BEGIN TASK MATERIAL

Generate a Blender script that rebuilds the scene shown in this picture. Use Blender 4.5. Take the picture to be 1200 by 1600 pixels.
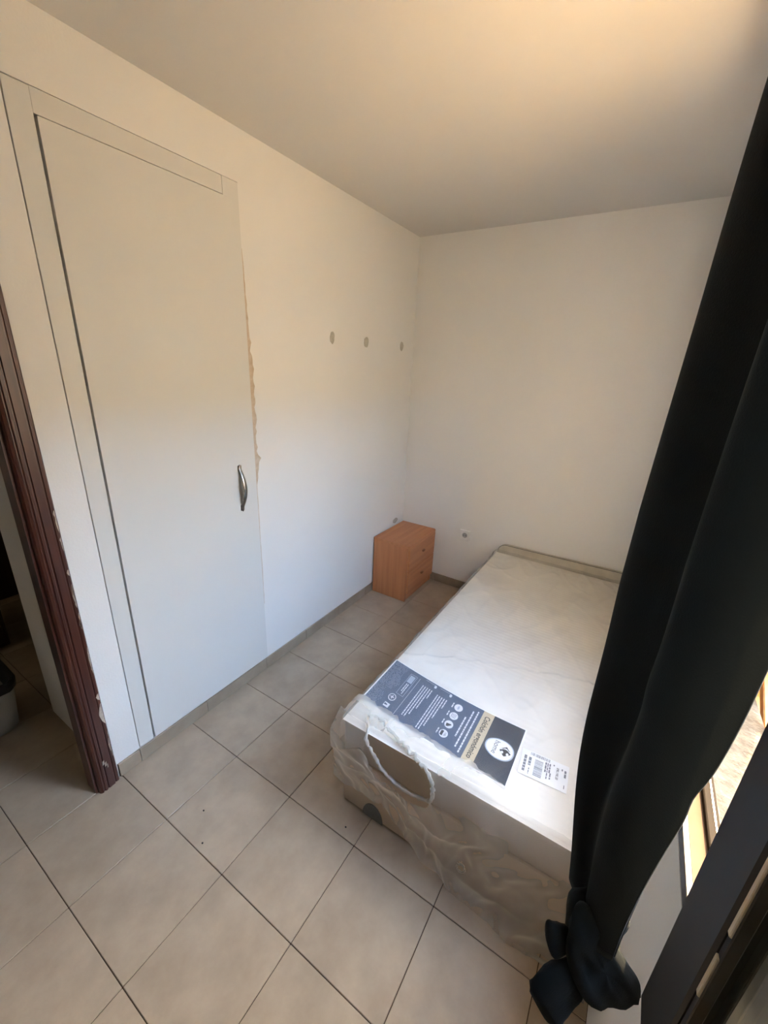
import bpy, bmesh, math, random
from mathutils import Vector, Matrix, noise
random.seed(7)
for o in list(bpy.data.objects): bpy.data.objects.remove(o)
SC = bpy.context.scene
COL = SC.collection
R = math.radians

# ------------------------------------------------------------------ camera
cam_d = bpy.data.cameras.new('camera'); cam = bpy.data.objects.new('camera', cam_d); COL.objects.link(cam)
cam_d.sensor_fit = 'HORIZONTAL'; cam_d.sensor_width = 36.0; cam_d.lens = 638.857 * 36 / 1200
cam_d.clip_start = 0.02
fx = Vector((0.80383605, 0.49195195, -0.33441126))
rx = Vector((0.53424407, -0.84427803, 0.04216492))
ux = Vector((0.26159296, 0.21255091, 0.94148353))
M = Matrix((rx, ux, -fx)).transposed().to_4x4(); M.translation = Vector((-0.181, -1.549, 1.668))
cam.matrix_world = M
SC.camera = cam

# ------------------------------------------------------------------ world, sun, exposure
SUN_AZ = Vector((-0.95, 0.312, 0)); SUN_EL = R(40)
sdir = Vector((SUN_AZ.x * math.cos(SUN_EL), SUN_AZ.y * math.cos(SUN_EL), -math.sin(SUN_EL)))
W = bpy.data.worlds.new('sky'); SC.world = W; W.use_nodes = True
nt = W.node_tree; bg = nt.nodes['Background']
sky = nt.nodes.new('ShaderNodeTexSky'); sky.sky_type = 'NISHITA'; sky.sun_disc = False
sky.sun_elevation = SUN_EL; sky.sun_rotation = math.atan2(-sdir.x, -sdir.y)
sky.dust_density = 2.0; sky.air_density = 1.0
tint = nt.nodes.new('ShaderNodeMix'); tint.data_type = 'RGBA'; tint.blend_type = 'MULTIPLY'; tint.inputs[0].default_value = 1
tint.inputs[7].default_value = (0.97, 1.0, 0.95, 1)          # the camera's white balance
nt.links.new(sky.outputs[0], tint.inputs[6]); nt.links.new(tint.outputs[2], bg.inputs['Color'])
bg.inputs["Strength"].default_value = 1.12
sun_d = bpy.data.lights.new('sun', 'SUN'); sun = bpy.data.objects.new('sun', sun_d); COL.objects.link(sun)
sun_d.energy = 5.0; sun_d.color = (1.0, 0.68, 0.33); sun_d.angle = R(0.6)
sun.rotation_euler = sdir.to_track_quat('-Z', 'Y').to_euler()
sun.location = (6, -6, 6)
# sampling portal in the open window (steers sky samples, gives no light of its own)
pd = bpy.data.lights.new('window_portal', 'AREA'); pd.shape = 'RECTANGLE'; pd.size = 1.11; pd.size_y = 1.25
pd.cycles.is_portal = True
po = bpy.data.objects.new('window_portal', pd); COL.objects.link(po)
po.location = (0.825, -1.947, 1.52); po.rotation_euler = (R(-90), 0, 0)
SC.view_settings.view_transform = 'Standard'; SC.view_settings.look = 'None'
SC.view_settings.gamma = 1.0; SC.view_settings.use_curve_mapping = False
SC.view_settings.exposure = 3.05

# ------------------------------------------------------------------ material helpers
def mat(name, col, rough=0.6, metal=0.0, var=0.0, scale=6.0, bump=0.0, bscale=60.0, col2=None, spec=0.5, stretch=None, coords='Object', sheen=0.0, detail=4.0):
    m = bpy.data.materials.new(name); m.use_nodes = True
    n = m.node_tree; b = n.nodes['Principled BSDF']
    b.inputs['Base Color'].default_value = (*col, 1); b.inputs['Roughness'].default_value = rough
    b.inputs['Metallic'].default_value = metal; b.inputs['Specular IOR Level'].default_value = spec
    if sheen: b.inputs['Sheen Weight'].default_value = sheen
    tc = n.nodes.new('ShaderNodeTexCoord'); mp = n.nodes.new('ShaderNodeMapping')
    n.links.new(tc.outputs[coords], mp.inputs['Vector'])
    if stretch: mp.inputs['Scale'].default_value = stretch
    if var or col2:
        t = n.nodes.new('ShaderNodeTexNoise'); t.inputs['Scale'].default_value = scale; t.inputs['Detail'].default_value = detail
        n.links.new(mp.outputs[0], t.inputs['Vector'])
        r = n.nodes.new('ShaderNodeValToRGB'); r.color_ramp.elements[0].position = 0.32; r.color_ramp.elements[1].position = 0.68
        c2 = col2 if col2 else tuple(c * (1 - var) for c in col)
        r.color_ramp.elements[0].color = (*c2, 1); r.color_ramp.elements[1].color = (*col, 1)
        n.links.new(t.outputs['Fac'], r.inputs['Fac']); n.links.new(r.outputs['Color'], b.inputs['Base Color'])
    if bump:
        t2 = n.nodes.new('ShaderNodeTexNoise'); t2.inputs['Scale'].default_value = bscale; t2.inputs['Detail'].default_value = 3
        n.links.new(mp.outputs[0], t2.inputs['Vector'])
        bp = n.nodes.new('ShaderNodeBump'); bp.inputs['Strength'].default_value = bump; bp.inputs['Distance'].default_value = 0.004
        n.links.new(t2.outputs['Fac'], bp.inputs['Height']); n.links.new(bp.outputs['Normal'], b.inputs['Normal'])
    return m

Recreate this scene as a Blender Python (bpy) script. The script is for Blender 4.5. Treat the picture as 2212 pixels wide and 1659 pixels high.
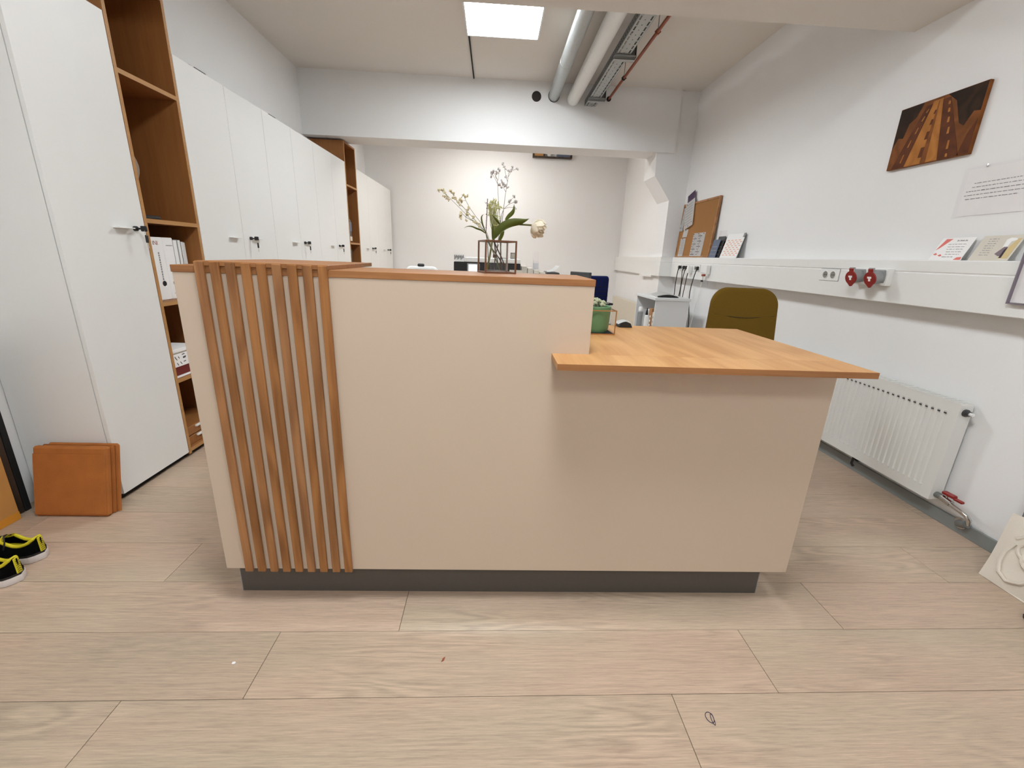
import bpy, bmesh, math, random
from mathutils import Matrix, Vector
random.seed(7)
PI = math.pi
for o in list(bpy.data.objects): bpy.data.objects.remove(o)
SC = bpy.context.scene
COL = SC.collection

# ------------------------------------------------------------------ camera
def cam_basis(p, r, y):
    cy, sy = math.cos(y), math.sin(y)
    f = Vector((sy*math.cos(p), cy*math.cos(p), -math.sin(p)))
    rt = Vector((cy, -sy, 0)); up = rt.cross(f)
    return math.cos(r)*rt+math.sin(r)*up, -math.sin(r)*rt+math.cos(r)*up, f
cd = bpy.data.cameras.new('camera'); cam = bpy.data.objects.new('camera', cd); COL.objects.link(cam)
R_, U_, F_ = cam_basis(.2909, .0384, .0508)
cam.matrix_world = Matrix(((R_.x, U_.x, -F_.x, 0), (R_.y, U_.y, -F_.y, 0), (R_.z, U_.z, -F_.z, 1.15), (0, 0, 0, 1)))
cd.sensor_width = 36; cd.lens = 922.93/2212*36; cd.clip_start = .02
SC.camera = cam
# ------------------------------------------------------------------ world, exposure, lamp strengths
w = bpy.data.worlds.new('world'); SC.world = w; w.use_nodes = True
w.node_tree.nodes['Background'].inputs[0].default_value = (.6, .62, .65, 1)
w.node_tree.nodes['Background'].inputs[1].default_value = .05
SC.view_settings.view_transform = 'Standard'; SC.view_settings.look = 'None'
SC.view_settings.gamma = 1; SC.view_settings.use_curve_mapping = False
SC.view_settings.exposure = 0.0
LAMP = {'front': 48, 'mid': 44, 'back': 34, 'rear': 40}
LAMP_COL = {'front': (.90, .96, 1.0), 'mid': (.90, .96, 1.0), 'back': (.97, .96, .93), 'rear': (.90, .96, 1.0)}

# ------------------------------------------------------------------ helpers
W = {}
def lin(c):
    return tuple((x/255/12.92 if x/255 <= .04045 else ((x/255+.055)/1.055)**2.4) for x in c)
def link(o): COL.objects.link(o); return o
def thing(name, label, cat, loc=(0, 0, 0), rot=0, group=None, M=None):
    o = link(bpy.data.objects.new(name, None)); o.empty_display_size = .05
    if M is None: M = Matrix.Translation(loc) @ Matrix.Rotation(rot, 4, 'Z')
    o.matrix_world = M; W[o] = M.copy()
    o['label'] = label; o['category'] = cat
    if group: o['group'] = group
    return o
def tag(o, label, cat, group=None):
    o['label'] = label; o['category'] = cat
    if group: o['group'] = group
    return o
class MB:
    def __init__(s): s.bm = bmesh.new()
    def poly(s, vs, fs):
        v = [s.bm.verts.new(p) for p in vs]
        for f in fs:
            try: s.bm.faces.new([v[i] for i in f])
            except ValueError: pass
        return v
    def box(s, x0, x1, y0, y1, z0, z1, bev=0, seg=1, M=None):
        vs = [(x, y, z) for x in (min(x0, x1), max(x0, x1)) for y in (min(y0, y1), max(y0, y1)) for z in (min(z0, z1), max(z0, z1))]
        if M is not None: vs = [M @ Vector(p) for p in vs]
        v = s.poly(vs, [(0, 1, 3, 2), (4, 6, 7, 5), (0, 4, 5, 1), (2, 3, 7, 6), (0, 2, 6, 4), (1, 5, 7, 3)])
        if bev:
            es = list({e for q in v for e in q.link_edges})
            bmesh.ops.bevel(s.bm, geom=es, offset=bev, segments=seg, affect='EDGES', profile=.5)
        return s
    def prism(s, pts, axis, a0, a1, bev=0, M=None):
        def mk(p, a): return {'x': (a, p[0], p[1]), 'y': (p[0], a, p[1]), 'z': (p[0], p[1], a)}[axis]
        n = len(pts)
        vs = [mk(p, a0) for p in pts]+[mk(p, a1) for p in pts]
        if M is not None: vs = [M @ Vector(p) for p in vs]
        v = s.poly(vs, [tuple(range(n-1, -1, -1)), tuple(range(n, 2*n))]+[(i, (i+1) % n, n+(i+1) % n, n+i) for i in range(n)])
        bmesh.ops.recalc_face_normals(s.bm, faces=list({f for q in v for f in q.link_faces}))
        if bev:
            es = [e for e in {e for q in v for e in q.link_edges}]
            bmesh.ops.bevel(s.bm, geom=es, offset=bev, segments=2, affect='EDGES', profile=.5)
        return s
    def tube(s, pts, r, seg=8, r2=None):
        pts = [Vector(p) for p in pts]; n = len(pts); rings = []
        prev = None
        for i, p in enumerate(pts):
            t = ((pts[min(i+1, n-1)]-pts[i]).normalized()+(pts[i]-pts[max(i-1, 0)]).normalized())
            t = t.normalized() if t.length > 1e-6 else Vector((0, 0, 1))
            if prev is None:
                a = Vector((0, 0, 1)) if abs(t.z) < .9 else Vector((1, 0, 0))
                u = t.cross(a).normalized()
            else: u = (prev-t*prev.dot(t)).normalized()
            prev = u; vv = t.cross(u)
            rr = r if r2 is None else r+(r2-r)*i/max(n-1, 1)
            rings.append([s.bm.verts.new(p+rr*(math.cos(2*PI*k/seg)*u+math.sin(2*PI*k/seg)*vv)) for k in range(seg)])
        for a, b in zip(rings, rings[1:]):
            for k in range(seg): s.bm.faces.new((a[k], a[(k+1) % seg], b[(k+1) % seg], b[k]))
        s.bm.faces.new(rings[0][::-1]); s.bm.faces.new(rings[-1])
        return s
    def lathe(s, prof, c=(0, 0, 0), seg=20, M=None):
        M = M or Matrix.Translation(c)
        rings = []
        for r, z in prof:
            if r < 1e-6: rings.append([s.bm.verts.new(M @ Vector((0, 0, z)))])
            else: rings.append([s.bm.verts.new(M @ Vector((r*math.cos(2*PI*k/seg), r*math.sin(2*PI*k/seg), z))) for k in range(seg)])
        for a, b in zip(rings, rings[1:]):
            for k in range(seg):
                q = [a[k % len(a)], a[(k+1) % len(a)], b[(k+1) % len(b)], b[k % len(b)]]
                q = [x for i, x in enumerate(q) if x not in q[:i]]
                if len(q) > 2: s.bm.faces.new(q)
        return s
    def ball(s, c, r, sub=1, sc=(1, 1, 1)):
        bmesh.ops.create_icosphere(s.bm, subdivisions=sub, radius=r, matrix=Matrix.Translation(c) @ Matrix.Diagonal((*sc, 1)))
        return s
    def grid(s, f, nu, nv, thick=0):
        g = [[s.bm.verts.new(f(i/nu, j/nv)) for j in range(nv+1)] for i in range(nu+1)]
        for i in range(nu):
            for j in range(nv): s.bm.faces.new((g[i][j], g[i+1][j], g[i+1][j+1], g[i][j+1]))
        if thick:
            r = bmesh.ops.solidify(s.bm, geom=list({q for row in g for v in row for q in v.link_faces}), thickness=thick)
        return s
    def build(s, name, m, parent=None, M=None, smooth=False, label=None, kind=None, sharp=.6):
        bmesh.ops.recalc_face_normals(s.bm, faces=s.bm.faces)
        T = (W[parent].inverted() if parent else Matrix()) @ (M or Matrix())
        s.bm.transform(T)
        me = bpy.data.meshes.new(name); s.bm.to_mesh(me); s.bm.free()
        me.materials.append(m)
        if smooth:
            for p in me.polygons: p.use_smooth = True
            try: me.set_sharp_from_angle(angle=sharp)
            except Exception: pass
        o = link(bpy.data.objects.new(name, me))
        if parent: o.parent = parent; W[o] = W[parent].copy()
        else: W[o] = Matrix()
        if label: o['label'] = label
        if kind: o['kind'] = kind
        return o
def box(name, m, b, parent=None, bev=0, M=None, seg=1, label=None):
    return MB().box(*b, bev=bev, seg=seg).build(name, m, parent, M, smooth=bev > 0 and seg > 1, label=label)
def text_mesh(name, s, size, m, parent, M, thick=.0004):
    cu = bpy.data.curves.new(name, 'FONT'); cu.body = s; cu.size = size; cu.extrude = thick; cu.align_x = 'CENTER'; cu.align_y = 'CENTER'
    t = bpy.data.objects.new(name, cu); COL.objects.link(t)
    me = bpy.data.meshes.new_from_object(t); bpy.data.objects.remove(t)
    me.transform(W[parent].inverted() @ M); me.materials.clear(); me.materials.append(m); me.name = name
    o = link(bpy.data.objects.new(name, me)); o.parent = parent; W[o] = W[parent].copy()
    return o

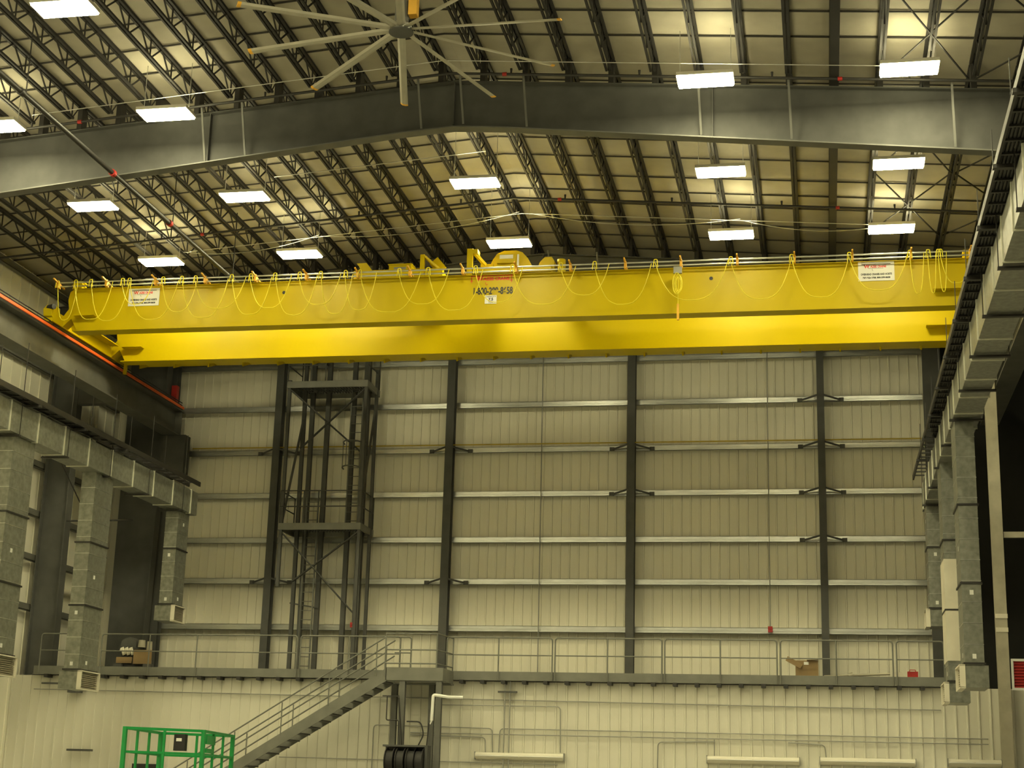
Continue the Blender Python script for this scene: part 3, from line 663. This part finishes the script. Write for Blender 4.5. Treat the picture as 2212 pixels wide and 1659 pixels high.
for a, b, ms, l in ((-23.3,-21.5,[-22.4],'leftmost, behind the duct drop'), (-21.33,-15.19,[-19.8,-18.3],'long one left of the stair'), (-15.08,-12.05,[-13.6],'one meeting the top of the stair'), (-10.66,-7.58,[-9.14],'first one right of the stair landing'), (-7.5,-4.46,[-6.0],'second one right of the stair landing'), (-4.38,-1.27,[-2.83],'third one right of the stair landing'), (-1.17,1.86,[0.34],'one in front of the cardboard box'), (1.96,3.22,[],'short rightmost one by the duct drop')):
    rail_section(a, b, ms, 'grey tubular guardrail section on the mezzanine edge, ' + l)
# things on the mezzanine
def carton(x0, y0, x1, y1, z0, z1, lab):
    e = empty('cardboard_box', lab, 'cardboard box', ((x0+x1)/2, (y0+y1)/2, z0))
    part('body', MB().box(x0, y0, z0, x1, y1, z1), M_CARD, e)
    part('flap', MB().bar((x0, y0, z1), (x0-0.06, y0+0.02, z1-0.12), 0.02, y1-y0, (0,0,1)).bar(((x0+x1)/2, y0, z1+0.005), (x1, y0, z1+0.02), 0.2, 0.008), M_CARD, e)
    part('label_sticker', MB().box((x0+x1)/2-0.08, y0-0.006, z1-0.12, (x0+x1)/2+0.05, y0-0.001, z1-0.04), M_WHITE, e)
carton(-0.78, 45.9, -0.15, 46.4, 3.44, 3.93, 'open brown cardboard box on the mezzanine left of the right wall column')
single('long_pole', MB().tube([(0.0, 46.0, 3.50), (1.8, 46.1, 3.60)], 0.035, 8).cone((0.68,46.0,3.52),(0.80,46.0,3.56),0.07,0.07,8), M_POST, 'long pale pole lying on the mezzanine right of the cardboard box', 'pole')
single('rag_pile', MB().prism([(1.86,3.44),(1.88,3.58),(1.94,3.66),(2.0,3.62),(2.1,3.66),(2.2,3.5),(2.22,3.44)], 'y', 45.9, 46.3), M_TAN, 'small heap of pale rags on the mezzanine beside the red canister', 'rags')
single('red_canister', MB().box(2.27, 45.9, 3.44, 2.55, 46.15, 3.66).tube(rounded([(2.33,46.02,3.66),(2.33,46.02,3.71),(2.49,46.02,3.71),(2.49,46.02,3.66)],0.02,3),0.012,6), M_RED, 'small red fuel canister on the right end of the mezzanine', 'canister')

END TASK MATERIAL

:: SHORT EXERCISE ::
Restate word for word only the lines from where the entries begin through the one with "R = math.radians"; omit the pictures.

:: SOLUTION FOR THIS EXERCISE ::
Generate a Blender script that rebuilds the scene shown in this picture. Use Blender 4.5. Take the picture to be 1200 by 1600 pixels.
import bpy, bmesh, math, random
from mathutils import Vector, Matrix, noise
random.seed(7)
for o in list(bpy.data.objects): bpy.data.objects.remove(o)
SC = bpy.context.scene
COL = SC.collection
R = math.radians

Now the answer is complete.